You would think we’d have learned our lesson. But, according to Raymond Ibrahim, writing for the Gatestone Institute on March 17, the Obama Administration’s original rejection of the term “genocide” was changed to include Christians only after the House of Representatives voted 393 to 0 on a resolution that does describe Christians as victims of genocide. And yet, still there is no initiative to “fast track” Christians for immigration as they are publicly targeted for destruction. Despite the fact that, according to the Congressional Record, there is precedent to authorize “fast-tracking” due to religious persecution: in 1989 … 2004 …. 2007 … Senators Lautenberg, Specter and Kennedy, respectively, passed bills that granted priority status to specified religious minority members. [114th Congress, 2nd Session, March 17, 2016]
But do we really need any legal precedent to do what’s obviously so morally right? Do we need legal precedent to instigate a rescue action of such great human consequence? In Syria, Christians, who totaled 1.25 million in 2011, are now down to about 500,000. [“Persecuted and Forgotten?”Aid to the Church in Need, Executive Summary] According to Thomas D. Williams, Ph.D, the Christian population in Iraq has been decimated in a little over a decade, dropping from 1.4 million in 2003 to just 275,000 today. The Chaldean Archbishop of Erbil, Bashar Warda, has testified that for many long centuries the Christians of Iraq have experienced hardships and persecutions “but what we have now experienced are the worst acts of genocide in our homeland. We are facing the extinction of Christianity as a religion in Iraq.”

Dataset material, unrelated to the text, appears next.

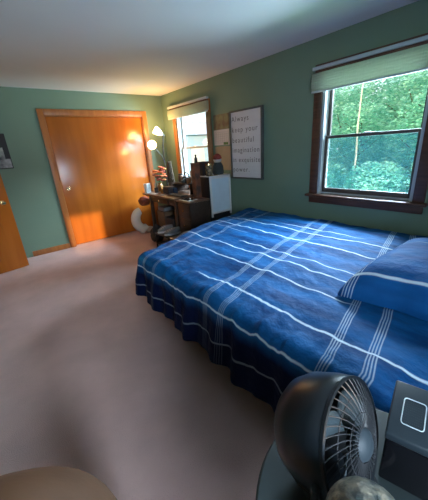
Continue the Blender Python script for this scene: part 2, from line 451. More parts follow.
# --- plaid material driven by cloth coordinates (u across the bed, v along it)
def plaid(name, ulines, vlines, base1=(.002, .042, .145), base2=(.006, .105, .30), navy=(.0015, .006, .035)):  # navy: the blue with the side drape's shade put in
    m = bpy.data.materials.new(name); m.use_nodes = True
    nt = m.node_tree; n = nt.nodes; l = nt.links; b = n['Principled BSDF']
    b.inputs['Roughness'].default_value = .7; b.inputs['Specular IOR Level'].default_value = .12
    uv = n.new('ShaderNodeUVMap'); uv.uv_map = 'cloth'
    nz = n.new('ShaderNodeTexNoise'); nz.inputs['Scale'].default_value = 5.; nz.inputs['Detail'].default_value = 2
    l.new(uv.outputs[0], nz.inputs['Vector'])
    mul = n.new('ShaderNodeVectorMath'); mul.operation = 'MULTIPLY_ADD'; mul.inputs[1].default_value = (.020, .020, 0); mul.inputs[2].default_value = (-.010, -.010, 0)
    l.new(nz.outputs['Color'], mul.inputs[0])
    add = n.new('ShaderNodeVectorMath'); l.new(uv.outputs[0], add.inputs[0]); l.new(mul.outputs[0], add.inputs[1])
    sp = n.new('ShaderNodeSeparateXYZ'); l.new(add.outputs[0], sp.inputs[0])
    def M2(op, a, b_=None, c=None):
        x = n.new('ShaderNodeMath'); x.operation = op
        for i, v in enumerate((a, b_, c)):
            if v is None: continue
            if isinstance(v, (int, float)): x.inputs[i].default_value = v
            else: l.new(v, x.inputs[i])
        return x.outputs[0]
    def line(src, pos, w, other=None, lo=None, hi=None, soft=.004):
        d = M2('ABSOLUTE', M2('SUBTRACT', src, pos))
        mr = n.new('ShaderNodeMapRange'); mr.inputs['From Min'].default_value = w / 2 - soft / 2; mr.inputs['From Max'].default_value = w / 2 + soft
        mr.inputs['To Min'].default_value = 1; mr.inputs['To Max'].default_value = 0; l.new(d, mr.inputs['Value'])
        o = mr.outputs[0]
        if lo is not None:
            for e, sgn in ((lo, 1), (hi, -1)):
                q = n.new('ShaderNodeMapRange'); q.inputs['From Min'].default_value = e - .06; q.inputs['From Max'].default_value = e + .06
                if sgn < 0: q.inputs['To Min'].default_value = 1; q.inputs['To Max'].default_value = 0
                l.new(other, q.inputs['Value']); o = M2('MULTIPLY', o, q.outputs[0])
        return o
    U, V = sp.outputs['X'], sp.outputs['Y']
    tot = None
    for (p, w, st, lo, hi) in ulines:
        x = M2('MULTIPLY', line(U, p, w, V, lo, hi), st); tot = x if tot is None else M2('MAXIMUM', tot, x)
    for (p, st, nl, gap) in vlines:
        for k in range(nl):
            x = M2('MULTIPLY', line(V, p + (k - (nl - 1) / 2) * gap, .0035, soft=.0025), st); tot = x if tot is None else M2('MAXIMUM', tot, x)
    # brushed base colour: streaks running with the long lines, panels between the cross bands
    mp = n.new('ShaderNodeMapping'); mp.inputs['Scale'].default_value = (3.2, .55, 1); l.new(uv.outputs[0], mp.inputs[0])
    n2 = n.new('ShaderNodeTexNoise'); n2.inputs['Scale'].default_value = 3.0; n2.inputs['Detail'].default_value = 5; l.new(mp.outputs[0], n2.inputs['Vector'])
    rp = n.new('ShaderNodeValToRGB'); e = rp.color_ramp.elements
    e[0].position = .38; e[0].color = base1 + (1,); e[1].position = .62; e[1].color = base2 + (1,)
    l.new(n2.outputs['Fac'], rp.inputs[0])
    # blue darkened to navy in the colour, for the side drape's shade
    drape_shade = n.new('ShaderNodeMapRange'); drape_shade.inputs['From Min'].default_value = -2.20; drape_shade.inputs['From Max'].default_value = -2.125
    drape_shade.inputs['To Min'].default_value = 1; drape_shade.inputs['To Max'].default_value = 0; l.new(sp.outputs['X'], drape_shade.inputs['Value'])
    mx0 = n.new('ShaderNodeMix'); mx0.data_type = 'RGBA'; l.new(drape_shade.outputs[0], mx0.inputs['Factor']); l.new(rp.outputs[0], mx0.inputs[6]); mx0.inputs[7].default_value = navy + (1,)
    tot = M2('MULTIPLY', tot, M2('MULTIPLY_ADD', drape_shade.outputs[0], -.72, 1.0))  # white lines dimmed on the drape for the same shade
    mx = n.new('ShaderNodeMix'); mx.data_type = 'RGBA'; l.new(tot, mx.inputs['Factor']); l.new(mx0.outputs[2], mx.inputs[6]); mx.inputs[7].default_value = (.62, .76, .86, 1)
    l.new(mx.outputs[2], b.inputs['Base Color'])
    n3 = n.new('ShaderNodeTexNoise'); n3.inputs['Scale'].default_value = 22; n3.inputs['Detail'].default_value = 4; l.new(uv.outputs[0], n3.inputs['Vector'])
    bp = n.new('ShaderNodeBump'); bp.inputs['Strength'].default_value = .9; bp.inputs['Distance'].default_value = .012
    l.new(n3.outputs['Fac'], bp.inputs['Height']); l.new(bp.outputs[0], b.inputs['Normal'])
    return m
ul = [(-.52, .010, .8, -3.9, -3.10), (-.66, .012, .85, -9, 9), (-.91, .012, .85, -9, 9), (-1.25, .009, .8, -4.3, -3.02), (-1.39, .010, .85, -9, 9),
      (-1.60, .010, .75, -4.1, -2.0), (-1.90, .011, .85, -9, -3.10), (-2.12, .010, .85, -9, 9), (-2.31, .010, 1.0, -4.35, 9), (-1.05, .008, .4, -2.9, -2.3)]
vl = [(-2.455, .32, 4, .011), (-2.66, .32, 4, .011), (-3.365, .36, 4, .012), (-3.515, .36, 4, .012), (-4.13, .48, 4, .012), (-4.28, .48, 4, .012)]
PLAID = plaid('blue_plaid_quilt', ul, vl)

def comforter():
    b = MB(); uvl = b.bm.loops.layers.uv.new('cloth')
    NU, NV, ND = 110, 190, 34
    DL = .455; R = .085
    YH = -5.0; XW = -.12
    cols = []  # parametric list: (type, t)
    us = [i / NU for i in range(NU + 1)] + [1 + (k + 1) / ND for k in range(ND)]
    vs_ = [i / NV for i in range(NV + 1)] + [1 + (k + 1) / ND for k in range(ND)]
    grid = []; UVs = []
    for u in us:
        row = []; ru = []
        a = max(0, u - 1) * DL
        for v in vs_:
            bb = max(0, v - 1) * DL
            uu, vv_ = min(u, 1), min(v, 1)
            x = XW; y = YH
            for _ in range(3):
                x = lerp(XW, xe(y), uu); y = lerp(YH, ye(x), vv_)
            d = max(a, bb); h = math.hypot(a, bb)
            out = Vector((-a, bb, 0)) / h if h > 0 else Vector((0, 0, 0))
            th = d / R
            if th < PI / 2: off = R * math.sin(th); drop = R * (1 - math.cos(th))
            else:
                e = d - R * PI / 2; off = R + e * .12; drop = R + e * .97
            per = (y if a >= bb else x) * 1.0
            if a > 0 or bb > 0:
                k = min(1, d / .3)
                tang = x + y + out.x * .3
                # soft vertical folds deepening to the hem
                f = .020 * math.sin(tang * 17 + 1.6 * math.sin(tang * 5)) + .012 * math.sin(tang * 37 + 1)
                off += k * k * f
                if y < -4.55: off *= lerp(1, .55, min(1, (-4.55 - y) / .2) * k)
            p = Vector((x, y, BT)) + out * off
            edge = min(1, min(1 - uu if uu < 1 else 0, 1) * 8)
            q = Vector((x * 2.4, y * 2.4, 3.1))
            puff = .020 * noise.noise(q) + .012 * noise.noise(q * 2.7) + .006 * noise.noise(q * 6)
            # gathered ripples along the near edge
            puff += .006 * math.sin(y * 26 + 3 * noise.noise(q)) * math.exp(-((1 - uu) / .06) ** 2) * (1 if v <= 1 else .3)
            puff += .018 * math.sin(PI * uu)
            ew = math.exp(-((1 - uu) / .09) ** 2)
            puff += .010 * ew * noise.noise(Vector((x * 9, y * 24, 1.7))) + .005 * ew * noise.noise(Vector((x * 20, y * 50, 4.7)))
            puff += .007 * abs(noise.noise(Vector((x * 5 + y * 3, y * 5, 8.1))))
            p.z += puff * (1 if d < .1 else max(.2, 1 - d)) - drop
            if d > .3: p.z += .018 * noise.noise(Vector((tang * 3, 0, 0)))
            p.z = max(p.z, .03)
            row.append(b.bm.verts.new(p)); ru.append((x - a, y - .235 * x + bb))
        grid.append(row); UVs.append(ru)
    for i in range(len(us) - 1):
        for j in range(len(vs_) - 1):
            f = b.bm.faces.new((grid[i][j], grid[i][j + 1], grid[i + 1][j + 1], grid[i + 1][j]))
            for lp, (ii, jj) in zip(f.loops, ((i, j), (i, j + 1), (i + 1, j + 1), (i + 1, j))): lp[uvl].uv = UVs[ii][jj]
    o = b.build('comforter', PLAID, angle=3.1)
    s_ = o.modifiers.new('thick', 'SOLIDIFY'); s_.thickness = .016; s_.offset = -1
    return tag(o, 'blue plaid comforter with white lines spread over the bed', 'comforter')
cf = comforter()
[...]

But this is not really about numbers, is it? This is about the heart and its intersection with memory. Is there a Christian mandate for fast-tracking Christians for immigration to safety in the United States? How about this: “Rescue those being led away to death; hold back those staggering toward slaughter. If you say, ‘But we knew nothing about this,’ does not he who weighs the heart perceive it? Does not he who guards your life know it? Will he not repay everyone according to what they have done?” [Proverbs 24:11-21]
It is the church that ought to be leading the effort to rescue Christians abroad, in keeping with the Torah and with Jesus’ teaching. The church did not “love its neighbor” during the Holocaust. Nor did it behave as the “good Samaritan” to the Jewish population of Europe and others as all were led to slaughter. Its silence was deafening. It is deafening still.
Holocaust survivor, professor and Nobel Prize laureate Elie Wiesel says that “indifference” is “the epitome of evil,” going so far as to specify that “the opposite of love is not hate, it’s indifference.” [US News & World Report, October 86]
Jesus said to his disciples, “Greater love has no one than this, that someone lay down his life for his friends.” It’s hard to read any “indifference” into that statement. And yet, one is want to say, as concerns Christian leadership at this time in history: Is anyone listening?